**The task**
Begin with the line that contains "Build this scene" and end with the line that contains "sc = bpy.context.scene": copy that span of lines exactly, and nothing outside it.

***** Records for this task

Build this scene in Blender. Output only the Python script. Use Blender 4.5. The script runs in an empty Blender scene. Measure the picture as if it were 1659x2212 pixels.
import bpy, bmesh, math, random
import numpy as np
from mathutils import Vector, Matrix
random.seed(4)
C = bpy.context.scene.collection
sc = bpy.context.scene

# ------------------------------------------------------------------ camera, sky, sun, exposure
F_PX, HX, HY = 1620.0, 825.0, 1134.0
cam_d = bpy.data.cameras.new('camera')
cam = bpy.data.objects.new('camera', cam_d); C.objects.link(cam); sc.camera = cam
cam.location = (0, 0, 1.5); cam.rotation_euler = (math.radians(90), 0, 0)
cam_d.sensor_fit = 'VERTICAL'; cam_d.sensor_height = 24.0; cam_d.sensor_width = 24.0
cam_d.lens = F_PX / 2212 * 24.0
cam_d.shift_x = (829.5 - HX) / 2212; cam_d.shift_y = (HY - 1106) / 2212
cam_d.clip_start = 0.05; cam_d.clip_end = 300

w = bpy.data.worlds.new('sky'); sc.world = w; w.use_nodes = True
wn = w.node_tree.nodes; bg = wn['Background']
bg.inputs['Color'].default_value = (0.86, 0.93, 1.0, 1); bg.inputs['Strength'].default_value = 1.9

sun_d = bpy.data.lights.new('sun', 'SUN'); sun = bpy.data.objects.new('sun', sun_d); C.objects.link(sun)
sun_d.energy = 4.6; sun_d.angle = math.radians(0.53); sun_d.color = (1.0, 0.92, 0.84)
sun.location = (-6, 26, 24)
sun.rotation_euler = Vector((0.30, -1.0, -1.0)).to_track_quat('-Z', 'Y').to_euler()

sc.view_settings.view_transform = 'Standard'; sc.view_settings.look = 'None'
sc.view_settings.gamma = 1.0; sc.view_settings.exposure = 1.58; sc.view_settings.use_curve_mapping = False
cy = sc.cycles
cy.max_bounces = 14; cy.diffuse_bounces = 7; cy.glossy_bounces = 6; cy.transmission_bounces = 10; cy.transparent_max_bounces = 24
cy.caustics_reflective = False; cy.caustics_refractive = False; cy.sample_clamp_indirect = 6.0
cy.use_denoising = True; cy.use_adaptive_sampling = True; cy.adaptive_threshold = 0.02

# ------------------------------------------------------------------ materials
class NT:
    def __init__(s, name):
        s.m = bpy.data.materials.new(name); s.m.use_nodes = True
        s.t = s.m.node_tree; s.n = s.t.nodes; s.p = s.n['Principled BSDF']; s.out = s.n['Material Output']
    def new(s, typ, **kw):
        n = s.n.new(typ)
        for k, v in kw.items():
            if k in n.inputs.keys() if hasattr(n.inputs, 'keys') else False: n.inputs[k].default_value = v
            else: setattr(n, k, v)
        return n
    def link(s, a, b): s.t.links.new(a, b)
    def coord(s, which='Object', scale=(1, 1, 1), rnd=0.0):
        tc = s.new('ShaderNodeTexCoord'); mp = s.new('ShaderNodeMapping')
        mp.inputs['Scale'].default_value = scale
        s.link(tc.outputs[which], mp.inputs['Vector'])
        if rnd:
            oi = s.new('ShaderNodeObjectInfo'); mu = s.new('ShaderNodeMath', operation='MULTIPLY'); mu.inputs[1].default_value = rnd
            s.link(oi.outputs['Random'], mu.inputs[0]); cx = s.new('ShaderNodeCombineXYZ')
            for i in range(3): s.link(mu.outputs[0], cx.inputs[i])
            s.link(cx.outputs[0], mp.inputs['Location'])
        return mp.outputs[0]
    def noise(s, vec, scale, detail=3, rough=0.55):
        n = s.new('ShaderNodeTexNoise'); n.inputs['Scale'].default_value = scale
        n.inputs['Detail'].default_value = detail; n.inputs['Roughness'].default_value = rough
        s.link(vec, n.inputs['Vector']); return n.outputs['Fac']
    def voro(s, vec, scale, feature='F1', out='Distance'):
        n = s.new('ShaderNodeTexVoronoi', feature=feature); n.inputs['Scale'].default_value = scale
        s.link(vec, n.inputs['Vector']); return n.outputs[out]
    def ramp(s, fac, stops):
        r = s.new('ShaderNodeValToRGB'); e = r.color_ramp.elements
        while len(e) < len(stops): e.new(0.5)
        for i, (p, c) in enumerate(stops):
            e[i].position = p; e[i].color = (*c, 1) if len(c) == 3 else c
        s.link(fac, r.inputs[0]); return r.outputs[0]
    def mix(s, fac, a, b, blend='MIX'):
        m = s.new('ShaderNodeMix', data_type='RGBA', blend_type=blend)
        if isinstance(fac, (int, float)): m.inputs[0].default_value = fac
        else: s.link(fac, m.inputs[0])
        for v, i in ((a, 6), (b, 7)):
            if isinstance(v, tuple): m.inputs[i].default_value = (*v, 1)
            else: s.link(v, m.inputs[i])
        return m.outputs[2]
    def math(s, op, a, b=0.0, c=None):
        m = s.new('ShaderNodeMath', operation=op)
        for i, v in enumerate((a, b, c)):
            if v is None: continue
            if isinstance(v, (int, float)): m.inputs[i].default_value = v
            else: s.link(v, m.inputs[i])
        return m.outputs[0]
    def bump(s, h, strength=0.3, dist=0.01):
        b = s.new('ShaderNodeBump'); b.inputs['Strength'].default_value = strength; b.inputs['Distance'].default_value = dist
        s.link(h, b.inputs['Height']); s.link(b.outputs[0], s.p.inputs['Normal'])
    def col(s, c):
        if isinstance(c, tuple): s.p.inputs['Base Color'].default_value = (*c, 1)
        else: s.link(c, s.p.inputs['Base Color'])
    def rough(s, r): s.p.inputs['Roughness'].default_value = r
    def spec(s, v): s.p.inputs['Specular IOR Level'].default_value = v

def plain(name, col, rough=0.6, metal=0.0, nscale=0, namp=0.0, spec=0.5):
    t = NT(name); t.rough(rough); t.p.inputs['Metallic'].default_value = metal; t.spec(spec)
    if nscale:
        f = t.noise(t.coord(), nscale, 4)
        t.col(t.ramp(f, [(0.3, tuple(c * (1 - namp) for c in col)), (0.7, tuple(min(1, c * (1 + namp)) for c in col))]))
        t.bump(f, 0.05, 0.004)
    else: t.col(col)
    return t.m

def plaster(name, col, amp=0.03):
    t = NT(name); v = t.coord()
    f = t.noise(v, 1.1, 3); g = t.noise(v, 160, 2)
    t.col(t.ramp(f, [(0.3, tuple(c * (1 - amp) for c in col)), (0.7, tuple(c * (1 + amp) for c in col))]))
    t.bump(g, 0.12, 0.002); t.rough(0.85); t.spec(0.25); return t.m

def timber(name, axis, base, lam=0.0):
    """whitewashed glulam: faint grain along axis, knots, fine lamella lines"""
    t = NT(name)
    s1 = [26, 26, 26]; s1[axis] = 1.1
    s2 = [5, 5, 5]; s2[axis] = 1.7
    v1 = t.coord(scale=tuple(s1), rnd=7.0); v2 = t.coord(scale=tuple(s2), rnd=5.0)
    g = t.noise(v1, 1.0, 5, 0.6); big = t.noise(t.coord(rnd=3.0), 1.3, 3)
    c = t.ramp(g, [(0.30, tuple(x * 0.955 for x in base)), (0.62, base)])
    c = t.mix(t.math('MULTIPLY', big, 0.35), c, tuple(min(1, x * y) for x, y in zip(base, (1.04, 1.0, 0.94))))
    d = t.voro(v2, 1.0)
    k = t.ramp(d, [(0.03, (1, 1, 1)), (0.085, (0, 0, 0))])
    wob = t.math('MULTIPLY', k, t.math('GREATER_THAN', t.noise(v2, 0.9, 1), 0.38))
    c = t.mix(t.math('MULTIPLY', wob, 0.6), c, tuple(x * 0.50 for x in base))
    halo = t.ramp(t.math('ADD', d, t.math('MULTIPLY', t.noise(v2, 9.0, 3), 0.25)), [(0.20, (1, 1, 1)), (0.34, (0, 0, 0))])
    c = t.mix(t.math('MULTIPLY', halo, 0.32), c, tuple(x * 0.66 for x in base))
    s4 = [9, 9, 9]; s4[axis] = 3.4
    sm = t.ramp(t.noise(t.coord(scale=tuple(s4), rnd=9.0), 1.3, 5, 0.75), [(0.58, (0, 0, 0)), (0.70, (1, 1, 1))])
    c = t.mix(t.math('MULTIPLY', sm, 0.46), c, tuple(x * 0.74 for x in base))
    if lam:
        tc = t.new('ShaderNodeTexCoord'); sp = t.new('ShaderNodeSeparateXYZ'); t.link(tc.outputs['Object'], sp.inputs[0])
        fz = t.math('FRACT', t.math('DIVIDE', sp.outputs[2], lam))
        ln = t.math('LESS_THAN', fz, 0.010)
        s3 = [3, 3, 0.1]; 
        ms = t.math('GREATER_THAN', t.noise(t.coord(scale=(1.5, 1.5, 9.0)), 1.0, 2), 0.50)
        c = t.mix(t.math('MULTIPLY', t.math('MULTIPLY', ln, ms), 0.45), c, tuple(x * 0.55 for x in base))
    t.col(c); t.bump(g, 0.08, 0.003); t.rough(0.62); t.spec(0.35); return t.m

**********
***** Records for this task

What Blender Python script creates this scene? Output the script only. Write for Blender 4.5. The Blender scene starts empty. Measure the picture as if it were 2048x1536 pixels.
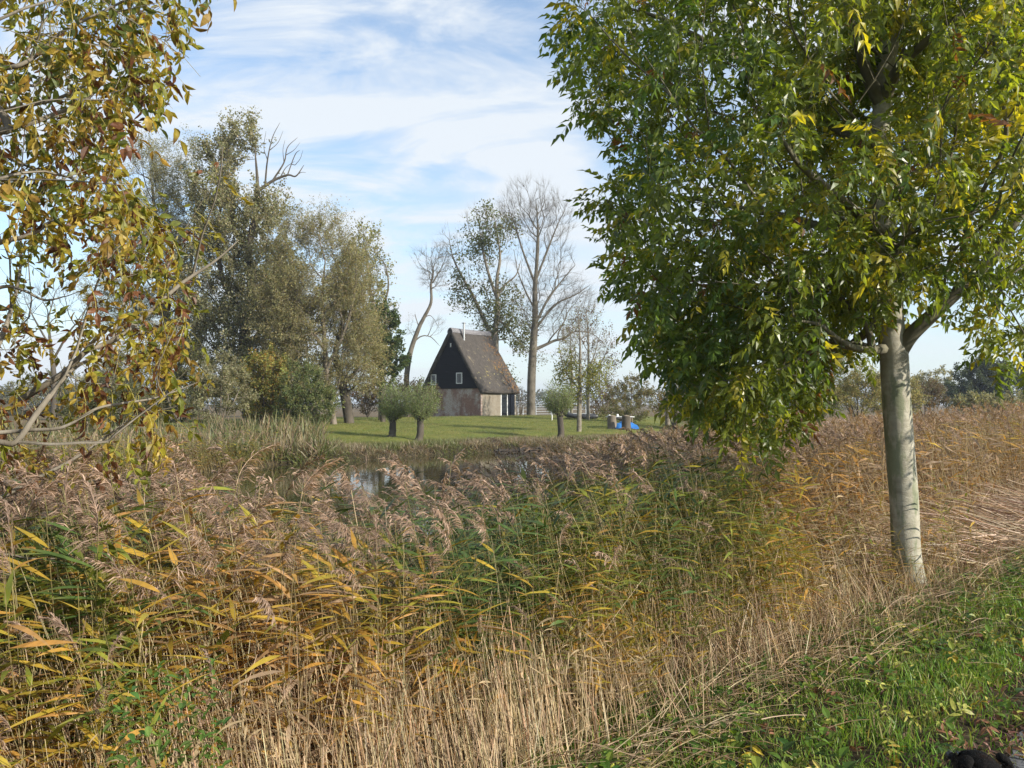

**********

**Result**
Build this scene in Blender. Output only the Python script. Use Blender 4.5. The script runs in an empty Blender scene. Measure the picture as if it were 1659x2212 pixels.
import bpy, bmesh, math, random
import numpy as np
from mathutils import Vector, Matrix
random.seed(4)
C = bpy.context.scene.collection
sc = bpy.context.scene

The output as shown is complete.